Folha de S. Paulo
Números do mercado de trabalho no primeiro
trimestre foram bons além do previsto
Este é um país conflagrado, bidu. Dedica-se a
guerras político-culturais por qualquer motivo, das últimas do Xandão
do Supremo à música de cantores populares e casamentos de
"famosos" e "influencers". Quando começar a campanha para a
eleição municipal, deve haver picos de burrice, mentira e
"polarização".
Dados econômicos causam o torpor do enfado na
maioria das pessoas. São ainda mais desprezados nesse ambiente inflamável,
quando não são desmentidos nas redes com fé cega, faca amolada e nenhum
argumento.
No entanto, números recentes, como os do emprego indicam melhorias reais.
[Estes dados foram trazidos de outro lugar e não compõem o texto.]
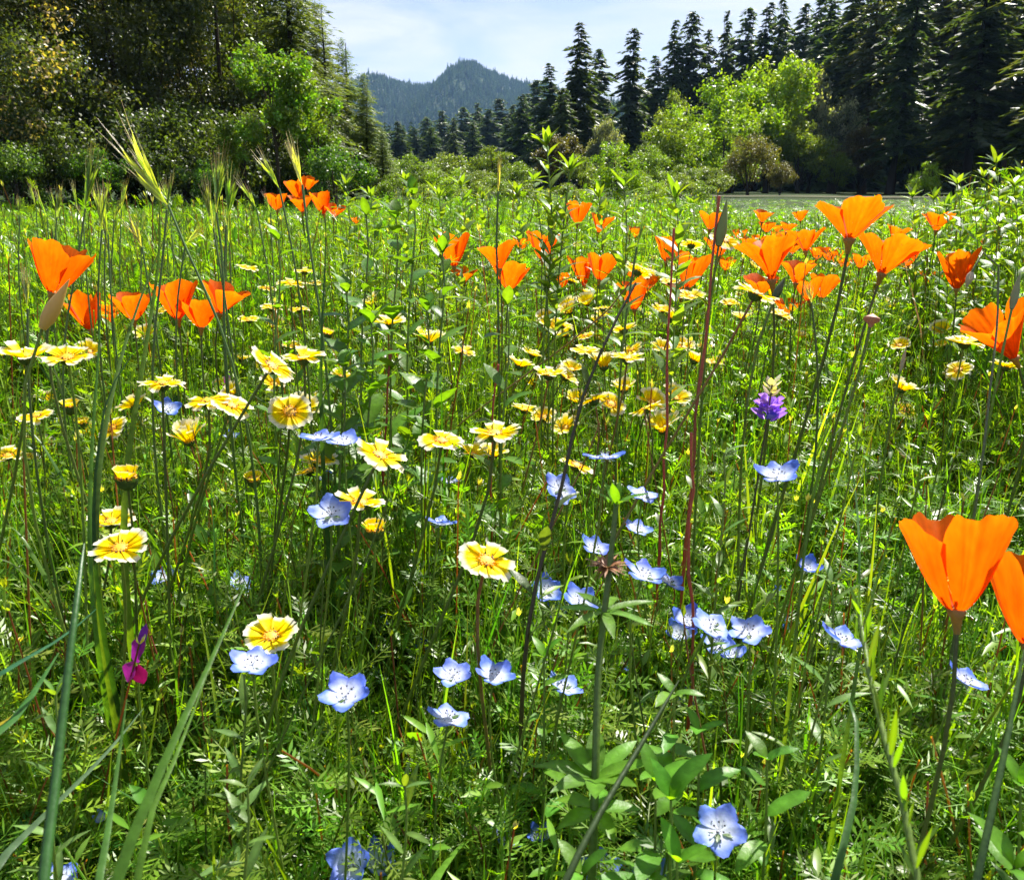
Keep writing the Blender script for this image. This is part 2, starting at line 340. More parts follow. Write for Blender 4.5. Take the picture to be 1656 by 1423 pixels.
def broad_tree(h, r, seed, nleaf, lsize, col, col2=None, f2=0.15, base=0.3, lobes=26, lobe_r=0.34, asp=0.55, tr=0.14, bark=(0.06, 0.045, 0.03), flat=1.0, taper=0.75):
    global rng
    rng = np.random.default_rng(seed); rr = random.Random(seed); LB = []
    zc = h * (1 + base) / 2; hz = h * (1 - base) / 2
    for i in range(lobes):
        for _ in range(40):
            u = rng.normal(size=3); u /= np.linalg.norm(u); rad = rng.uniform(0.35, 0.82)
            p = u * rad
            if p[2] < 0: q_ = math.hypot(p[0], p[1]) + 1e-6; p[:2] *= min(1.0, (q_ + 0.8 * rad) / 2) / q_ if q_ < .8 else 1
            if p[2] < -0.8: continue
            break
        k = 1 - (1 - taper) * max(0, p[2])
        LB.append((np.array([p[0] * r * k, p[1] * r * k * flat, zc + p[2] * hz]), lobe_r * r * rng.uniform(0.6, 1.2)))
    per = nleaf // lobes; b = B()
    for c, lr in LB:
        n = int(per * (lr / (lobe_r * r)) ** 2) + 20
        nsub = 14; sc = rng.normal(size=(nsub, 3)); sc /= np.linalg.norm(sc, axis=1)[:, None]; sc *= rng.uniform(0.5, 1.0, (nsub, 1)); sc[:, 2] *= 0.75
        pick = rng.integers(0, nsub, n); off = rng.normal(size=(n, 3)) * 0.2
        P = c + (sc[pick] + off) * lr; nr = (sc[pick] + off); nr[:, 2] += 0.5
        P[:, 2] = np.maximum(P[:, 2], 0.25)
        cl = jit(col, 0.28, n) * rng.uniform(0.75, 1.2, (nsub, 1))[pick]
        if col2 is not None:
            sel = rng.random(nsub) < f2; mk = sel[pick]; cl[mk] = jit(col2, 0.22, int(mk.sum()))
        leaf_cloud(b, P, nr, lsize, asp, cl)
    big = sorted(LB, key=lambda q: -q[1])[:12]
    limbs = [(min(h * base * rr.uniform(0.7, 1.3), c[2] * 0.8), c[0], c[1], c[2], tr * 0.42) for c, lr in big]
    return b, tree_trunk(h, tr, seed, bark, 0.12, limbs, top=0.72)

def tree_at(name, label, px, dist, crown, trunk, rz=0, sc=1.0, group=None, cat='tree', sz=None):
    x, _ = near_path(px, 300, dist); z = float(terr(x, dist))
    o = thing(name, label, cat, (x, dist, z - 0.02), group); o.rotation_euler = (0, 0, rz); o.scale = (sc, sc, sz or sc)
    part('trunk', trunk, o); part('crown', crown, o); return o

BARK_D = (0.035, 0.028, 0.022); BARK_P = (0.085, 0.05, 0.032); GREY = (0.11, 0.1, 0.085)
def mk(bt, nm): return bt[0].mesh(nm, M_TREE), bt[1].mesh(nm + '_trunk', M_BARK)
# left wood, 20-30 m away
OAK = (0.078, 0.10, 0.03); DKOAK = (0.058, 0.078, 0.022); MAPLE = (0.12, 0.18, 0.018)
tA = mk(broad_tree(9.0, 3.0, 11, 56000, 0.105, OAK, (0.38, 0.29, 0.13), 0.22, base=0.02, lobes=42, tr=0.10), 'oak_crown')
tB = mk(broad_tree(9.5, 3.1, 12, 56000, 0.105, DKOAK, (0.10, 0.12, 0.04), 0.3, base=0.02, lobes=42, tr=0.10), 'dark_oak_crown')
tC = mk(broad_tree(8.5, 2.8, 13, 46000, 0.105, (0.062, 0.086, 0.024), (0.10, 0.12, 0.04), 0.25, base=0.02, lobes=36, tr=0.09), 'live_oak_crown')
tM = mk(broad_tree(3.6, 1.15, 14, 9000, 0.085, MAPLE, (0.13, 0.26, 0.03), 0.4, base=0.42, lobes=16, asp=0.7, tr=0.05), 'maple_crown')
tU = mk(broad_tree(2.6, 1.9, 16, 12000, 0.10, (0.048, 0.075, 0.02), (0.08, 0.11, 0.035), 0.3, base=0.02, lobes=22, tr=0.05), 'understory_crown')
tS = mk(broad_tree(1.9, 1.1, 15, 6000, 0.075, (0.06, 0.13, 0.016), (0.12, 0.2, 0.04), 0.3, base=0.08, lobes=14, asp=0.7, tr=0.04), 'shrub_crown')
g = 'trees of the wood on the left'
tree_at('oak_tree', 'oak hung with tan catkins at the left end of the wood', 40, 21.0, *tA, rz=0.4, group=g)
tree_at('oak_tree', 'dark olive oak between the tan catkin oak and the bright maple', 215, 24.5, *tB, rz=1.0, group=g)
tree_at('oak_tree', 'dark dense oak just behind the bright green maple', 365, 26.0, *tC, rz=2.2, sc=1.12, group=g)
tree_at('oak_tree', 'shaded oak filling the gap behind the left wood', 120, 30.0, *tB, rz=3.0, sc=1.15, group=g)
tree_at('oak_tree', 'rear oak deepest in the left wood, behind the maple', 300, 32.0, *tA, rz=4.0, sc=1.2, group=g)
tree_at('oak_tree', 'oak partly outside the picture at the far left edge', -120, 23.0, *tC, rz=5.0, sc=1.1, group=g)
tree_at('oak_tree', 'oak left of the frame beyond the catkin oak', -330, 24.0, *tB, rz=0.2, sc=1.0, group=g)
tree_at('maple_tree', 'small bright green maple lit against the dark left wood', 448, 19.5, *tM, rz=0.3, sc=0.98, group=g)
tree_at('maple_tree', 'second bright green tree, lower right of the first against the pines', 512, 20.5, *tM, rz=2.0, sc=0.78, group=g)
tree_at('maple_tree', 'lowest bright green sapling below the maple, by the far left poppies', 400, 19.0, *tM, rz=3.3, sc=0.55, group=g)
for i, (px, dd, s, lb) in enumerate([(20, 18.5, 0.8, 'low green shrub under the tan catkin oak'), (335, 18.0, 0.62, 'low leafy shrub behind the tallest clump of grass heads'), (545, 18.2, 0.78, 'leafy shrub right of the distant group of five poppies'), (165, 19.5, 0.75, 'dim low shrub at the foot of the dark oak')]):
    tree_at('shrub', lb, px, dd, *tS, rz=i * 1.3, sc=s, group='shrubs at the foot of the left wood', cat='shrub')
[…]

O número de pessoas ocupadas, com algum
emprego, está crescendo a 2,3% ao ano: rápido. Havia desacelerado até outubro
de 2023, mas se recupera desde então. O salário médio cresce ao ritmo anual de
4% acima da inflação.
A massa salarial, soma de todos os
rendimentos do trabalho,
cresce a 6,6% ao ano. Está em um nível cerca de 16% maior do que o dos picos de
2014 e 2015.
São contas feitas com dados do IBGE, divulgados
nesta terça-feira (30), quando também saíram os números do emprego formal, dos
registros do Ministério do Trabalho (vulgo Caged). No primeiro trimestre, foram
criados cerca de 719 mil empregos, bem mais do que os 536 mil do início de
2023.
O mercado formal está movimentado, com muitas
admissões e demissões, com alta forte do salário de admissão. Isso quer dizer
também que mais pessoas têm oportunidade de mudar de emprego, por um trabalho
melhor.
O índice de sofrimento ou de infelicidade
("misery index", em inglês) é uma medida elementar de bem-estar
econômico e da conjuntura, da economia no curto prazo, uma ideia do economista
americano Arthur Okun (1928-1980).
É a soma das taxas anuais de inflação e
de desemprego.
Para os meses de março, está no menor nível desde 2012, período para o qual há
dados comparáveis. Desemprego e inflação estão em níveis historicamente baixos.
O mal-estar difuso permanece, porém, como se
pode notar também pela ligeira baixa de popularidade de Lula da Silva ou pelo
nível ainda baixo da confiança do consumidor.
Mesmo dando o desconto do clima político e o
fato de que o país ainda não se recuperou de uma década de desastre
socioeconômico, o tamanho do desânimo é um pouco intrigante, porém.
Quem quer que comente a queda
recente da taxa de inflação será apedrejado nas redes e noutros fóruns
virtuais, nos quais se vai ler também que o IBGE mente. Em parte, entende-se a
reação.
A taxa de inflação, no caso a variação da
média dos preços para o consumidor, é de fato menor. Mas o nível de preços
fundamentais continua alto em relação ao salário médio.
Entre os preços mais conhecidos e
acompanhados pelo consumidor estão os de comida, combustíveis, remédios,
energia e transporte.
Desde pouco antes do início do impacto da
epidemia (março de 2020) até março de 2024, a média do preço dos alimentos
levados para casa aumentou 46,7%; o salário médio subiu 31,2%. Desde 2012, a
disparidade havia sido tão ruim apenas no ano de 2016 da Grande Recessão.
A vida despiorou um tico até para quem está
no fundo do poço do inferno social, quem não tem trabalho algum ou sobrevive
dos bicos mais tristes. As taxas de pobreza e miséria diminuíram por causa do
Bolsa Família ampliado.
A alta da dívida pública, a perspectiva
crônica de juros altos, a guerra dos impostos travada pelas elites, a falta de
investimento etc. não entram no radar popular. Comida cara ajuda a explicar o
desânimo, assim como a impaciência justa depois de uma década de sofrimento ou
frustração.
"Polarização" não explica o aumento
do desânimo entre eleitores lulistas. Parece haver algo que ainda não entrou no
radar das elites explicadoras.
A vida é difícil independente da carestia.